11.5.13 All Fall Down

Redbud 790 xxx
photos by gluttonforlife
The redbud tree, a beautiful native species, is the first to offer its blush of pink blossoms in the early spring and it holds onto its large, heart-shaped leaves right up until the killing frost. On that very day, they fall slowly to the ground like great green tears. It is a sign that winter is upon us, like the wolf at the door.

There were not a great many garden posts this summer, so you'll have to take my word for it that it was a banner year. I harvested enough mint, chamomile, lemon verbena and anise hyssop to make many tins of my own "Garden Variety" tea. And we are fully stocked with frozen tomato sauce and zucchini. Remnants of its glory remain: the crisp dried globes of hydrangea, blackened peony leaves, a few wild grasses still standing tall. They bring to mind the concept of wabi-sabi, an aesthetic that derives from Buddhist teachings, centered on the acceptance of imperfection and impermanence. I learned about it years ago, from this book a friend gave me, and it resonated deeply right away. I have always loved the patina of age—on leather, on wood, on bronze, on human faces.
Sunflowers 790 xxx
dead head
The defining characteristics of wabi-sabi include asymmetry, irregularity, simplicity, economy, austerity, modesty, intimacy and an appreciation of the ingenuous integrity of natural objects and processes. Although the exact original meanings of these two Japanese words are elusive, they have evolved over time. Wabi now connotes rustic simplicity, freshness or quietness, as applied to natural or manmade objects. It can also refer to quirks and anomalies arising from the process of construction, which add uniqueness and elegance to the object. Sabi is beauty or serenity that comes with age, when the life of the object and its impermanence are reflected in its patina and wear, or in any visible repairs.
Dried 790 xxx
gone to seed
Thus a cracked vase is not "ruined." And a dried seed pod is beautiful. Both contain within them signs of life, of experience and of the continual ebb and flow.
Decay 790 xxx
breaking down
Being surrounded by natural, changing, unique objects helps us connect to reality in a way that a search for perfection never can. Decay and death are simply a part of life. Nowhere is this better illustrated than in the garden, where next year's growth arises out of the compost heap.
Wasp 790 xxx
bottom feeder
The plants that are breaking down are food for the insects and critters that still survive. (This wasp was almost three inches long!)
Tomatoes 790 xxx
frosted fruit
Our tomato vines bore a ridiculous amount of fruit this year. I love those albino cherry tomatoes, sapped of all color by the frost.
Jump up 790 xxx
pure optimism
Signs of life still pop up in unexpected places.
Chard 790 xxx
winter greens
Chard, parsley and kale are still going strong, allegedly even sweeter after the first frost.
Buds 790 xxx
a promise of things to come
Upon close examination, it's quite thrilling to spot the buds set up for next year. Tucked away in there are the fragrant lilacs and cherry blossoms that will start a whole new cycle. In the meantime, grey is the color of hope.

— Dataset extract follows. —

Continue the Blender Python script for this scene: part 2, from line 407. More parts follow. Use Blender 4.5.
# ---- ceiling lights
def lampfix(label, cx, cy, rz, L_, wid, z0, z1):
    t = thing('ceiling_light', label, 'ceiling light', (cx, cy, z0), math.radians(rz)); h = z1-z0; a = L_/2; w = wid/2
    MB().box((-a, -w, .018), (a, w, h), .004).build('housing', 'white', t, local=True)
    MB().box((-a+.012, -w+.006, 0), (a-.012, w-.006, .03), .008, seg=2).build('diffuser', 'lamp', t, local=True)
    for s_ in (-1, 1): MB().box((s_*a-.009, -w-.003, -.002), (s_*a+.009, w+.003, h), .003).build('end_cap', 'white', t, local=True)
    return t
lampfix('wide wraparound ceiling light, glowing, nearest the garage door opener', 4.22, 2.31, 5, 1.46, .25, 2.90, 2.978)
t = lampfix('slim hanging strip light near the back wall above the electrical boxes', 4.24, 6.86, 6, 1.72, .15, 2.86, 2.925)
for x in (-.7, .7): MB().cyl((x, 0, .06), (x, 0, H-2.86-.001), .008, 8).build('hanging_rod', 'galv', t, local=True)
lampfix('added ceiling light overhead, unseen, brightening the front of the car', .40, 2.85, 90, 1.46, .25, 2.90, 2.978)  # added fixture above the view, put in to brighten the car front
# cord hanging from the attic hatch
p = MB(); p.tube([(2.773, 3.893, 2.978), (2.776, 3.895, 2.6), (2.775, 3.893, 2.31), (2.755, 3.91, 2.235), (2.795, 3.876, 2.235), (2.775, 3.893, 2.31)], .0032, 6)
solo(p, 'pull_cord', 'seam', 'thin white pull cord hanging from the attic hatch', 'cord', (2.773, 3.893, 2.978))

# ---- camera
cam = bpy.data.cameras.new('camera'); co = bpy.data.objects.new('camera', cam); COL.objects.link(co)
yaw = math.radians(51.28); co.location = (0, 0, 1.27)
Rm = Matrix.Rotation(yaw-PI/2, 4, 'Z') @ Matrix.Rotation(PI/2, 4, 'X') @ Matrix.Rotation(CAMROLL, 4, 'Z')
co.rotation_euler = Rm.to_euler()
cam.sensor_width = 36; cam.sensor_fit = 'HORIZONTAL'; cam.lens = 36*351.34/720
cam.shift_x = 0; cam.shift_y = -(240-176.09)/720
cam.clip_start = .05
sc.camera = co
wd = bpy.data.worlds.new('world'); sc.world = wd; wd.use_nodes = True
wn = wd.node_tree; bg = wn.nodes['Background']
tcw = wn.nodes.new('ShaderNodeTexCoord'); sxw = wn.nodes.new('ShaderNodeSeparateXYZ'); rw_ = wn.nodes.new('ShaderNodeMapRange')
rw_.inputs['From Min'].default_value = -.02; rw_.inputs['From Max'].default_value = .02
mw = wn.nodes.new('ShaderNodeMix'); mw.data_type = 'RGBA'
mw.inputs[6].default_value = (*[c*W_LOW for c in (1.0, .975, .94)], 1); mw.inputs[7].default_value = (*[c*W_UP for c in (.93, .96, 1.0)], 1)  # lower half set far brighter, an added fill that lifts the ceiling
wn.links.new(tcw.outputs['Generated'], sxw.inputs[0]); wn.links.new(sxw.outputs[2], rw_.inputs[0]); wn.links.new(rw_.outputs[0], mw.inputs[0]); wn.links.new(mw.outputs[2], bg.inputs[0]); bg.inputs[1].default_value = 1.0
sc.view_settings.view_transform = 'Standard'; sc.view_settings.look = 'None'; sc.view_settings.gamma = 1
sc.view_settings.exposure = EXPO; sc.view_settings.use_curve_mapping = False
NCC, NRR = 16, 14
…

I love this time of year, after the "peak." Now is where all the really interesting beauty comes out, as you so perfectly capture in this post. Beautiful shots. That wasp! Yikes.
Julia on November 5, 2013 at 12:03 pm —
Hey, I'm back on! Beautiful post.... Winter's a comin' on here too in Portland: I watch from my second storey office window as the last of the yellow aspen leaves fall, and the squirrels jump from tree to tree in a frantic last effort to ... hmmm, do what?
judy blankenship on November 5, 2013 at 5:13 pm —
I've never heard of Wabi-Sabi but will be ordering the book as I wholeheartedly agree that there is beauty in everything too. It's always there if we just look deep enough.
Margie on November 5, 2013 at 8:28 pm —
What beautiful words and even more beautiful photos!